The task — Reproduce the listing below without any change.

Supplied material —
= = = = = = =

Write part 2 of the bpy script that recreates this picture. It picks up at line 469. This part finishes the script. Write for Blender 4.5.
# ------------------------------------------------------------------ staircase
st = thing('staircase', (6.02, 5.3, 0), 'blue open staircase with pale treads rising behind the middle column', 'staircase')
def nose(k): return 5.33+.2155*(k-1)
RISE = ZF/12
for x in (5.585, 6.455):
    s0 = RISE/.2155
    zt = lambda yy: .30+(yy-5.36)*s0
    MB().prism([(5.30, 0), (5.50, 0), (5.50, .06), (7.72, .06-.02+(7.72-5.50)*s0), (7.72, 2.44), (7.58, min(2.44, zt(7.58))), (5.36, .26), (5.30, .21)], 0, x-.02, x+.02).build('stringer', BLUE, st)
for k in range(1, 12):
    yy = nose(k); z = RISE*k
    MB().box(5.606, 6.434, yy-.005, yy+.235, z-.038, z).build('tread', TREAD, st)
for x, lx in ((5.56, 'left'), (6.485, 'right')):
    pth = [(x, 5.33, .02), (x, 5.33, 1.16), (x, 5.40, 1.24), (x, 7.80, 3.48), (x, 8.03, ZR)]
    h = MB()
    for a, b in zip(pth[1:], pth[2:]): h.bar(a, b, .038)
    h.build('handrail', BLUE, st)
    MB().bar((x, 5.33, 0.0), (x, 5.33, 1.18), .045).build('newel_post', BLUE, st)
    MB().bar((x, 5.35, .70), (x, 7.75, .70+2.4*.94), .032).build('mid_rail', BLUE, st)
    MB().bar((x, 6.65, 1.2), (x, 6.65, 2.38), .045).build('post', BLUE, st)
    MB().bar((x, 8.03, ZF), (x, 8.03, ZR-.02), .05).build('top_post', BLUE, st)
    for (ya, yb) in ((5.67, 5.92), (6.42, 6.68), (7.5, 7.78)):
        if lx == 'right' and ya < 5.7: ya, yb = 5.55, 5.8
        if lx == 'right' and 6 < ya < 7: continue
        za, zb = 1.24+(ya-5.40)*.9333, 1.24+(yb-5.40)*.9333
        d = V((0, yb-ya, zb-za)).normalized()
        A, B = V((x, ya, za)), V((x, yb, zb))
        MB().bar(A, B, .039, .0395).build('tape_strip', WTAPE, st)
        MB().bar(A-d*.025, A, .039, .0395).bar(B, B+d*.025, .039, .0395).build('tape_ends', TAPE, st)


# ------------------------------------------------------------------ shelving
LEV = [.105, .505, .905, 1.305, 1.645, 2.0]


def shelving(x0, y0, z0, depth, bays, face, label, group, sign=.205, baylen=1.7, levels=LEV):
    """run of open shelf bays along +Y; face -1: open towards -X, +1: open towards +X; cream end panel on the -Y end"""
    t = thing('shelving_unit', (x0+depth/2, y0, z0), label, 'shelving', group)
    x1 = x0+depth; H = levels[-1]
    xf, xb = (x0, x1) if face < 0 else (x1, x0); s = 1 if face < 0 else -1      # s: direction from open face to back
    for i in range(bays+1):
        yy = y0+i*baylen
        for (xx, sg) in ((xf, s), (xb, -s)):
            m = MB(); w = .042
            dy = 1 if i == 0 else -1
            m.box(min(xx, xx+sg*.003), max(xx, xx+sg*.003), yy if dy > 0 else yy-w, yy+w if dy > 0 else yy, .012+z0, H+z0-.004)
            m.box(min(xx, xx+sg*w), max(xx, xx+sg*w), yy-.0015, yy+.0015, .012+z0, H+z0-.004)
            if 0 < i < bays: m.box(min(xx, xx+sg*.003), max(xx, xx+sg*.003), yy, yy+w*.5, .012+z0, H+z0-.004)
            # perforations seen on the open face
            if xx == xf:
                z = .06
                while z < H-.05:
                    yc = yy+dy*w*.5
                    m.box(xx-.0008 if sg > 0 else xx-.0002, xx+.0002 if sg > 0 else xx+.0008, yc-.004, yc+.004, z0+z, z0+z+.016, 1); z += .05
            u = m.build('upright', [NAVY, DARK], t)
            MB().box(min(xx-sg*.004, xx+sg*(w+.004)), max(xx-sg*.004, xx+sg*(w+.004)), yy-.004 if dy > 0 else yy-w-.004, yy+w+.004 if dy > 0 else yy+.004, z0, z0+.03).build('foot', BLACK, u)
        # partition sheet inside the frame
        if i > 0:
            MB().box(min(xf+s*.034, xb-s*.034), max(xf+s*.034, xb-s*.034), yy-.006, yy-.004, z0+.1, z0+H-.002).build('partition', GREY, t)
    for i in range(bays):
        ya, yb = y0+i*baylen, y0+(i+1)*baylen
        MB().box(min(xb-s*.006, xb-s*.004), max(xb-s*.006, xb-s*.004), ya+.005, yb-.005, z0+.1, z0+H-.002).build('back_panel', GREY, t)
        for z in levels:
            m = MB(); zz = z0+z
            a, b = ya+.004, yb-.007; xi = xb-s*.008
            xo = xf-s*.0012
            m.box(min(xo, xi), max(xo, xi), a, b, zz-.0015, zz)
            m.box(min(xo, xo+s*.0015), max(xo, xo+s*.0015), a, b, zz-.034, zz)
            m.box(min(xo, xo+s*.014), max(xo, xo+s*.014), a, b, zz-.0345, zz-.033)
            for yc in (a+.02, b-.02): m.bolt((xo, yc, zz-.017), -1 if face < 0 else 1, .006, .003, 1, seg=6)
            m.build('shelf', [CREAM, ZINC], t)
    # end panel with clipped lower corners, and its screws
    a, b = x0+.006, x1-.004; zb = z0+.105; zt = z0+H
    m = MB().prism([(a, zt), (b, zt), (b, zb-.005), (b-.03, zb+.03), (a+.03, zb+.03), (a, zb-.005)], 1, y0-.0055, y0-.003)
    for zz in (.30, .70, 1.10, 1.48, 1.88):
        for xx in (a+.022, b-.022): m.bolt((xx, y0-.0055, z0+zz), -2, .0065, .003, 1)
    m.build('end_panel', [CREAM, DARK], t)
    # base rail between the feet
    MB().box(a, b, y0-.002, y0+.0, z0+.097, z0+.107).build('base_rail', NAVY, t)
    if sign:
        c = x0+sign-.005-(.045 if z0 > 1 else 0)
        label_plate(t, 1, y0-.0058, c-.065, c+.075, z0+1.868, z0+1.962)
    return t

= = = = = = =

Problem solution —
Write part 2 of the bpy script that recreates this picture. It picks up at line 469. This part finishes the script. Write for Blender 4.5.
# ------------------------------------------------------------------ staircase
st = thing('staircase', (6.02, 5.3, 0), 'blue open staircase with pale treads rising behind the middle column', 'staircase')
def nose(k): return 5.33+.2155*(k-1)
RISE = ZF/12
for x in (5.585, 6.455):
    s0 = RISE/.2155
    zt = lambda yy: .30+(yy-5.36)*s0
    MB().prism([(5.30, 0), (5.50, 0), (5.50, .06), (7.72, .06-.02+(7.72-5.50)*s0), (7.72, 2.44), (7.58, min(2.44, zt(7.58))), (5.36, .26), (5.30, .21)], 0, x-.02, x+.02).build('stringer', BLUE, st)
for k in range(1, 12):
    yy = nose(k); z = RISE*k
    MB().box(5.606, 6.434, yy-.005, yy+.235, z-.038, z).build('tread', TREAD, st)
for x, lx in ((5.56, 'left'), (6.485, 'right')):
    pth = [(x, 5.33, .02), (x, 5.33, 1.16), (x, 5.40, 1.24), (x, 7.80, 3.48), (x, 8.03, ZR)]
    h = MB()
    for a, b in zip(pth[1:], pth[2:]): h.bar(a, b, .038)
    h.build('handrail', BLUE, st)
    MB().bar((x, 5.33, 0.0), (x, 5.33, 1.18), .045).build('newel_post', BLUE, st)
    MB().bar((x, 5.35, .70), (x, 7.75, .70+2.4*.94), .032).build('mid_rail', BLUE, st)
    MB().bar((x, 6.65, 1.2), (x, 6.65, 2.38), .045).build('post', BLUE, st)
    MB().bar((x, 8.03, ZF), (x, 8.03, ZR-.02), .05).build('top_post', BLUE, st)
    for (ya, yb) in ((5.67, 5.92), (6.42, 6.68), (7.5, 7.78)):
        if lx == 'right' and ya < 5.7: ya, yb = 5.55, 5.8
        if lx == 'right' and 6 < ya < 7: continue
        za, zb = 1.24+(ya-5.40)*.9333, 1.24+(yb-5.40)*.9333
        d = V((0, yb-ya, zb-za)).normalized()
        A, B = V((x, ya, za)), V((x, yb, zb))
        MB().bar(A, B, .039, .0395).build('tape_strip', WTAPE, st)
        MB().bar(A-d*.025, A, .039, .0395).bar(B, B+d*.025, .039, .0395).build('tape_ends', TAPE, st)


# ------------------------------------------------------------------ shelving
LEV = [.105, .505, .905, 1.305, 1.645, 2.0]


def shelving(x0, y0, z0, depth, bays, face, label, group, sign=.205, baylen=1.7, levels=LEV):
    """run of open shelf bays along +Y; face -1: open towards -X, +1: open towards +X; cream end panel on the -Y end"""
    t = thing('shelving_unit', (x0+depth/2, y0, z0), label, 'shelving', group)
    x1 = x0+depth; H = levels[-1]
    xf, xb = (x0, x1) if face < 0 else (x1, x0); s = 1 if face < 0 else -1      # s: direction from open face to back
    for i in range(bays+1):
        yy = y0+i*baylen
        for (xx, sg) in ((xf, s), (xb, -s)):
            m = MB(); w = .042
            dy = 1 if i == 0 else -1
            m.box(min(xx, xx+sg*.003), max(xx, xx+sg*.003), yy if dy > 0 else yy-w, yy+w if dy > 0 else yy, .012+z0, H+z0-.004)
            m.box(min(xx, xx+sg*w), max(xx, xx+sg*w), yy-.0015, yy+.0015, .012+z0, H+z0-.004)
            if 0 < i < bays: m.box(min(xx, xx+sg*.003), max(xx, xx+sg*.003), yy, yy+w*.5, .012+z0, H+z0-.004)
            # perforations seen on the open face
            if xx == xf:
                z = .06
                while z < H-.05:
                    yc = yy+dy*w*.5
                    m.box(xx-.0008 if sg > 0 else xx-.0002, xx+.0002 if sg > 0 else xx+.0008, yc-.004, yc+.004, z0+z, z0+z+.016, 1); z += .05
            u = m.build('upright', [NAVY, DARK], t)
            MB().box(min(xx-sg*.004, xx+sg*(w+.004)), max(xx-sg*.004, xx+sg*(w+.004)), yy-.004 if dy > 0 else yy-w-.004, yy+w+.004 if dy > 0 else yy+.004, z0, z0+.03).build('foot', BLACK, u)
        # partition sheet inside the frame
        if i > 0:
            MB().box(min(xf+s*.034, xb-s*.034), max(xf+s*.034, xb-s*.034), yy-.006, yy-.004, z0+.1, z0+H-.002).build('partition', GREY, t)
    for i in range(bays):
        ya, yb = y0+i*baylen, y0+(i+1)*baylen
        MB().box(min(xb-s*.006, xb-s*.004), max(xb-s*.006, xb-s*.004), ya+.005, yb-.005, z0+.1, z0+H-.002).build('back_panel', GREY, t)
        for z in levels:
            m = MB(); zz = z0+z
            a, b = ya+.004, yb-.007; xi = xb-s*.008
            xo = xf-s*.0012
            m.box(min(xo, xi), max(xo, xi), a, b, zz-.0015, zz)
            m.box(min(xo, xo+s*.0015), max(xo, xo+s*.0015), a, b, zz-.034, zz)
            m.box(min(xo, xo+s*.014), max(xo, xo+s*.014), a, b, zz-.0345, zz-.033)
            for yc in (a+.02, b-.02): m.bolt((xo, yc, zz-.017), -1 if face < 0 else 1, .006, .003, 1, seg=6)
            m.build('shelf', [CREAM, ZINC], t)
    # end panel with clipped lower corners, and its screws
    a, b = x0+.006, x1-.004; zb = z0+.105; zt = z0+H
    m = MB().prism([(a, zt), (b, zt), (b, zb-.005), (b-.03, zb+.03), (a+.03, zb+.03), (a, zb-.005)], 1, y0-.0055, y0-.003)
    for zz in (.30, .70, 1.10, 1.48, 1.88):
        for xx in (a+.022, b-.022): m.bolt((xx, y0-.0055, z0+zz), -2, .0065, .003, 1)
    m.build('end_panel', [CREAM, DARK], t)
    # base rail between the feet
    MB().box(a, b, y0-.002, y0+.0, z0+.097, z0+.107).build('base_rail', NAVY, t)
    if sign:
        c = x0+sign-.005-(.045 if z0 > 1 else 0)
        label_plate(t, 1, y0-.0058, c-.065, c+.075, z0+1.868, z0+1.962)
    return t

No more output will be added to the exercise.